For instance, Korea offers fewer legal bases for the transfer of data out of the country, compared to the European Union’s General Data Protection Regulation that enables data transfers based on certain criteria including contractual arrangement, adequacy determination and legitimate interests.

“It ultimately makes the introduction of technologies built on cloud computing like artificial intelligence, blockchain and virtual reality, in Korea that much more difficult,” said the BSA chief.

The BSA also viewed Korea’s cybersecurity regulations as “overly prescriptive,” noting that products which have already passed international security tests, have to undergo new security tests in Korea, a process which can be repetitive, time-consuming and costly.

“If products that have already gone through stringent international security certification process, have to go through Korean certification procedures again, that can slow the introduction of new tech innovations to the Korean market.” Espinel said.

On the other hand, Korea was deemed to have a strong IP protection system, ranking fifth in the category. Korea was also was also top-ranked in terms of IT readiness and broadband deployment, together with Japan and Singapore.

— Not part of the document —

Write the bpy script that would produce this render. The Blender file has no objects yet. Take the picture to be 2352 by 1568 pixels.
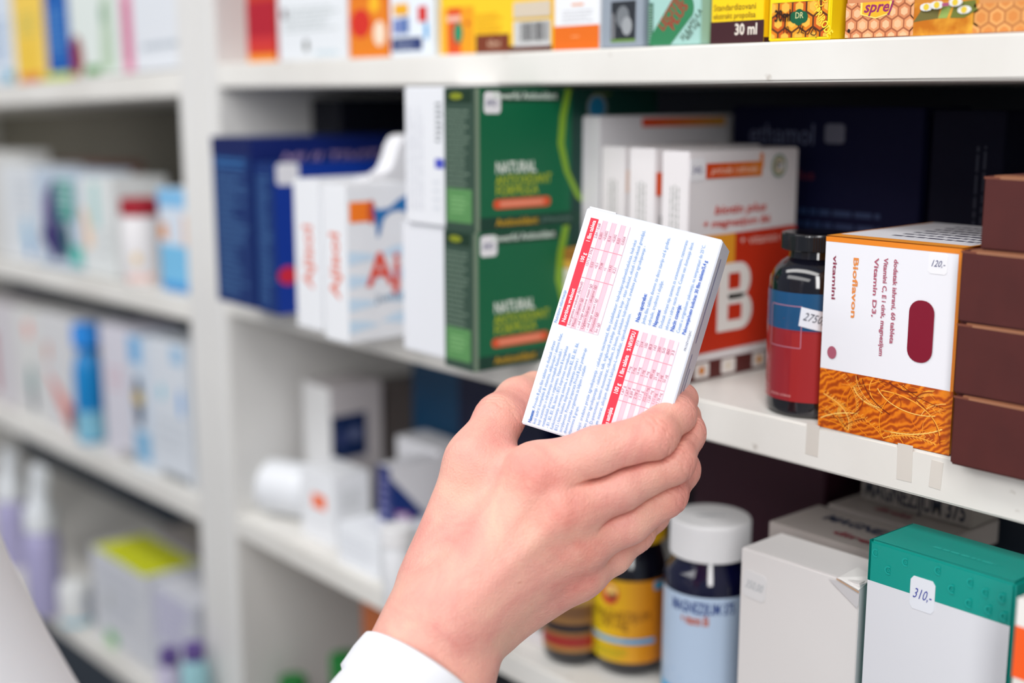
import bpy, bmesh, math, random
import numpy as np
from mathutils import Vector, Matrix

SC = bpy.context.scene
COL = SC.collection
random.seed(7)
# ---------------------------------------------------------------- camera
FPX = 2950.0                     # focal length in pixels of the 2352 px frame
PITCH = math.atan(564 / FPX)
HEAD = math.radians(40.3)        # angle between the view and the shelf direction
Fh = np.array([-math.cos(HEAD), math.sin(HEAD), 0]); RT = np.array([math.sin(HEAD), math.cos(HEAD), 0]); ZZ = np.array([0, 0, 1.])
FW = Fh * math.cos(PITCH) - ZZ * math.sin(PITCH)
UP = Fh * math.sin(PITCH) + ZZ * math.cos(PITCH)
CAM = np.array([0, -.515, 1.5])
cd = bpy.data.cameras.new('camera'); cam = bpy.data.objects.new('camera', cd); COL.objects.link(cam)
cam.matrix_world = Matrix(((RT[0], UP[0], -FW[0], CAM[0]), (RT[1], UP[1], -FW[1], CAM[1]), (RT[2], UP[2], -FW[2], CAM[2]), (0, 0, 0, 1)))
cd.sensor_width = 36; cd.lens = FPX / 2352 * 36; cd.clip_start = .01
cd.dof.use_dof = True; cd.dof.focus_distance = .600; cd.dof.aperture_fstop = cd.lens / 15.5
SC.camera = cam
# ---------------------------------------------------------------- light
w = bpy.data.worlds.new('world'); SC.world = w; w.use_nodes = True
w.node_tree.nodes['Background'].inputs[0].default_value = (.80, .86, 1, 1)
w.node_tree.nodes['Background'].inputs[1].default_value = .24
def area(name, loc, size, sizey, power, target, color=(1, 1, 1)):
    l = bpy.data.lights.new(name, 'AREA'); l.shape = 'RECTANGLE'; l.size = size; l.size_y = sizey; l.energy = power; l.color = color
    o = bpy.data.objects.new(name, l); COL.objects.link(o); o.location = loc
    o.rotation_euler = (Vector(target) - Vector(loc)).to_track_quat('-Z', 'Y').to_euler()
area('ceiling_lamp', (-.9, -.78, 2.75), 2.6, .35, 19, (-.9, -.25, 1.2), (1, .985, .96))
area('ceiling_lamp', (-1.0, -2.3, 2.75), 3.2, .6, 22, (-.6, 0, 1.2), (1, .985, .97))
area('ceiling_lamp', (1.5, -2.0, 2.6), .6, 2.4, 58, (-.4, 0, 1.2), (1, .985, .97))  # unseen lamp, strengthened to brighten the coat and right-facing box sides
SC.view_settings.view_transform = 'Standard'; SC.view_settings.look = 'None'
SC.view_settings.exposure = 0.03; SC.view_settings.gamma = 1; SC.view_settings.use_curve_mapping = False

# ---------------------------------------------------------------- pixel helpers (a point of the place seen at a pixel)
def ray(x, y): return FW + RT * (x - 1176) / FPX - UP * (y - 784) / FPX
def onY(x, y, Y): r = ray(x, y); return CAM + r * ((Y - CAM[1]) / r[1])
def onX(x, y, X): r = ray(x, y); return CAM + r * ((X - CAM[0]) / r[0])
def onZ(x, y, z): r = ray(x, y); return CAM + r * ((z - CAM[2]) / r[2])
def at(x, y, d): return CAM + ray(x, y) * d
def projx_solve(P, D, x):        # t with projected x of P+tD equal to x
    k = (x - 1176) / FPX; q = np.array(P) - CAM; D = np.array(D, float)
    return -((q @ RT) - k * (q @ FW)) / ((D @ RT) - k * (D @ FW))
def projy_solve(P, D, y):
    k = -(y - 784) / FPX; q = np.array(P) - CAM; D = np.array(D, float)
    return -((q @ UP) - k * (q @ FW)) / ((D @ UP) - k * (D @ FW))

# ---------------------------------------------------------------- materials
def lin(c):
    return tuple(((v / 255) / 12.92 if v / 255 <= .04045 else ((v / 255 + .055) / 1.055) ** 2.4) for v in c)
_m = {}
def mat(c, rough=.45, spec=.4, coat=0, key=None):
    k = (tuple(c), rough, spec, coat)
    if k in _m: return _m[k]
    m = bpy.data.materials.new('paint_%02x%02x%02x' % tuple(int(v) for v in c)); m.use_nodes = True
    nt = m.node_tree; b = nt.nodes['Principled BSDF']
    b.inputs['Base Color'].default_value = (*lin(c), 1); b.inputs['Roughness'].default_value = rough
    b.inputs['Specular IOR Level'].default_value = spec; b.inputs['Coat Weight'].default_value = coat
    _m[k] = m; return m
def nodemat(name, build):
    m = bpy.data.materials.new(name); m.use_nodes = True; nt = m.node_tree; b = nt.nodes['Principled BSDF']
    build(nt, b, lambda t: nt.nodes.new(t), lambda a, o, c, i: nt.links.new(a.outputs[o], c.inputs[i])); return m
def ramp(n, stops):
    e = n.color_ramp.elements
    while len(e) > 1: e.remove(e[-1])
    e[0].position = stops[0][0]; e[0].color = (*stops[0][1], 1)
    for p, c in stops[1:]:
        q = e.new(p); q.color = (*c, 1)
def noisy(name, c1, c2, scale, rough=.5, bump=.0, detail=4, spec=.4, lo=.35, hi=.65):
    def f(nt, b, N, L):
        tc = N('ShaderNodeTexCoord'); n = N('ShaderNodeTexNoise'); n.inputs['Scale'].default_value = scale; n.inputs['Detail'].default_value = detail
        r = N('ShaderNodeValToRGB'); ramp(r, [(lo, lin(c1)), (hi, lin(c2))])
        L(tc, 'Object', n, 'Vector'); L(n, 'Fac', r, 'Fac'); L(r, 'Color', b, 'Base Color')
        b.inputs['Roughness'].default_value = rough; b.inputs['Specular IOR Level'].default_value = spec
        if bump:
            bp = N('ShaderNodeBump'); bp.inputs['Strength'].default_value = bump; bp.inputs['Distance'].default_value = .0005
            L(n, 'Fac', bp, 'Height'); L(bp, 'Normal', b, 'Normal')
    return nodemat(name, f)
def shelf_f(nt, b, N, L):
    tc = N('ShaderNodeTexCoord'); n = N('ShaderNodeTexNoise'); n.inputs['Scale'].default_value = 9; n.inputs['Detail'].default_value = 6
    r = N('ShaderNodeValToRGB'); ramp(r, [(.3, lin((222, 219, 213))), (.62, lin((233, 231, 226)))])
    n2 = N('ShaderNodeTexNoise'); n2.inputs['Scale'].default_value = 70; n2.inputs['Detail'].default_value = 3
    r2 = N('ShaderNodeValToRGB'); ramp(r2, [(.70, (1, 1, 1)), (.76, (.55, .5, .46))])
    mx = N('ShaderNodeMix'); mx.data_type = 'RGBA'; mx.blend_type = 'MULTIPLY'; mx.inputs[0].default_value = .6
    L(tc, 'Object', n, 'Vector'); L(tc, 'Object', n2, 'Vector'); L(n, 'Fac', r, 'Fac'); L(n2, 'Fac', r2, 'Fac')
    nt.links.new(r.outputs['Color'], mx.inputs[6]); nt.links.new(r2.outputs['Color'], mx.inputs[7]); nt.links.new(mx.outputs[2], b.inputs['Base Color'])
    b.inputs['Roughness'].default_value = .38; b.inputs['Specular IOR Level'].default_value = .4
M_SHELF = nodemat('white_laminate', shelf_f)
M_SIDE = noisy('white_side_laminate', (222, 221, 219), (230, 229, 226), 5, .45)
M_BACK = noisy('dark_back_panel', (44, 46, 54), (54, 56, 64), 3, .7)
M_BACKL = noisy('taupe_back_panel', (132, 128, 114), (144, 139, 126), 3, .7)
M_BACKSHADE = noisy('shaded_back_panel', (40, 52, 66), (50, 60, 74), 3, .7)  # back board with the shade of the lower cavities put into its colour
M_FLOOR = noisy('grey_floor_tile', (170, 168, 165), (186, 184, 180), 3, .4)
M_WALL = noisy('white_plaster', (214, 212, 208), (224, 222, 218), 4, .8)
def wheat_f(nt, b, N, L):
    tc = N('ShaderNodeTexCoord'); mp = N('ShaderNodeMapping'); mp.inputs['Scale'].default_value = (110, 110, 110); mp.inputs['Rotation'].default_value = (0, .5, 0)
    n = N('ShaderNodeTexNoise'); n.inputs['Scale'].default_value = .45; n.inputs['Detail'].default_value = 2; n.inputs['Distortion'].default_value = 1.2
    wv = N('ShaderNodeTexWave'); wv.bands_direction = 'Z'; wv.inputs['Scale'].default_value = .9; wv.inputs['Distortion'].default_value = 14; wv.inputs['Detail'].default_value = 3; wv.inputs['Detail Scale'].default_value = .8
    r = N('ShaderNodeValToRGB'); ramp(r, [(0, lin((130, 44, 8))), (.4, lin((180, 76, 10))), (.7, lin((214, 106, 14))), (1, lin((236, 140, 24)))])
    ad = N('ShaderNodeMath'); ad.operation = 'MULTIPLY_ADD'; ad.inputs[1].default_value = .62
    m2 = N('ShaderNodeMath'); m2.operation = 'MULTIPLY'; m2.inputs[1].default_value = .55
    L(tc, 'Object', mp, 'Vector'); L(mp, 'Vector', n, 'Vector'); L(mp, 'Vector', wv, 'Vector'); L(n, 'Fac', m2, 0); L(wv, 'Fac', ad, 0); L(m2, 0, ad, 2)
    L(ad, 0, r, 'Fac'); L(r, 'Color', b, 'Base Color'); b.inputs['Roughness'].default_value = .3
M_WHEAT = nodemat('orange_wheat_print', wheat_f)
M_DAISY = noisy('orange_meadow_print', (196, 112, 20), (240, 180, 60), 60, .35, lo=.4, hi=.6)

# ---------------------------------------------------------------- mesh builder
class MB:
    def __init__(s): s.v = []; s.f = []; s.m = []; s.mats = []; s.sm = []
    def mi(s, m):
        if m not in s.mats: s.mats.append(m)
        return s.mats.index(m)
    def add(s, vs, fs, m, smooth=False):
        o = len(s.v); s.v += [tuple(map(float, v)) for v in vs]; k = s.mi(m)
        for f in fs: s.f.append([o + i for i in f]); s.m.append(k); s.sm.append(smooth)
    def box(s, a, b, m, bev=0.0):
        if bev:
            bm = bmesh.new(); bmesh.ops.create_cube(bm, size=1)
            for v in bm.verts: v.co = Vector([(a[i] + b[i]) / 2 + v.co[i] * (b[i] - a[i]) for i in range(3)])
            bmesh.ops.bevel(bm, geom=bm.edges[:], offset=bev, segments=2, affect='EDGES')
            s.add([v.co[:] for v in bm.verts], [[v.index for v in f.verts] for f in bm.faces], m); bm.free()
        else:
            vs = [((a, b)[i][0], (a, b)[j][1], (a, b)[k][2]) for i in (0, 1) for j in (0, 1) for k in (0, 1)]
            s.add(vs, [(0, 1, 3, 2), (4, 6, 7, 5), (0, 4, 5, 1), (2, 3, 7, 6), (0, 2, 6, 4), (1, 5, 7, 3)], m)
    def lathe(s, prof, m, seg=48, z0=0, c=(0, 0), smooth=True):
        vs = []; n = len(prof)
        for r, z in prof:
            for k in range(seg):
                a = 2 * math.pi * k / seg; vs.append((c[0] + r * math.cos(a), c[1] + r * math.sin(a), z0 + z))
        fs = [(i * seg + k, i * seg + (k + 1) % seg, (i + 1) * seg + (k + 1) % seg, (i + 1) * seg + k) for i in range(n - 1) for k in range(seg)]
        fs.append(list(range(seg))[::-1]); fs.append([(n - 1) * seg + k for k in range(seg)])
        s.add(vs, fs, m, smooth)
    def build(s, name, parent=None, loc=None, rot=None):
        me = bpy.data.meshes.new(name); me.from_pydata(s.v, [], s.f); me.materials.clear()
        for m in s.mats: me.materials.append(m)
        me.polygons.foreach_set('material_index', s.m); me.polygons.foreach_set('use_smooth', s.sm); me.update()
        if any(s.sm):
            try: me.set_sharp_from_angle(angle=math.radians(38))
            except Exception: pass
        o = bpy.data.objects.new(name, me); COL.objects.link(o)
        if parent: o.parent = parent
        if loc is not None: o.location = loc
        if rot is not None: o.rotation_euler = rot
        return o
def tag(o, label, cat, group=None):
    o['label'] = label; o['category'] = cat
    if group: o['group'] = group
    return o
def empty(name, loc, rot=(0, 0, 0)):
    o = bpy.data.objects.new(name, None); COL.objects.link(o); o.location = loc; o.rotation_euler = rot; o.empty_display_size = .01; return o
def struct(o): o['kind'] = 'structure'; return o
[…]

The BSA chief stressed that cloud computing will enable and facilitate access to new products and services based on next-generation technologies like AI, blockchain, the Internet of Things, VR and quantum computing.

The five top-ranked countries in BSA’s cloud computing readiness assessment report were Germany, Japan, the US, the UK and Australia. In sixth place was Singapore, followed by Canada, Italy, Spain, Poland and Korea.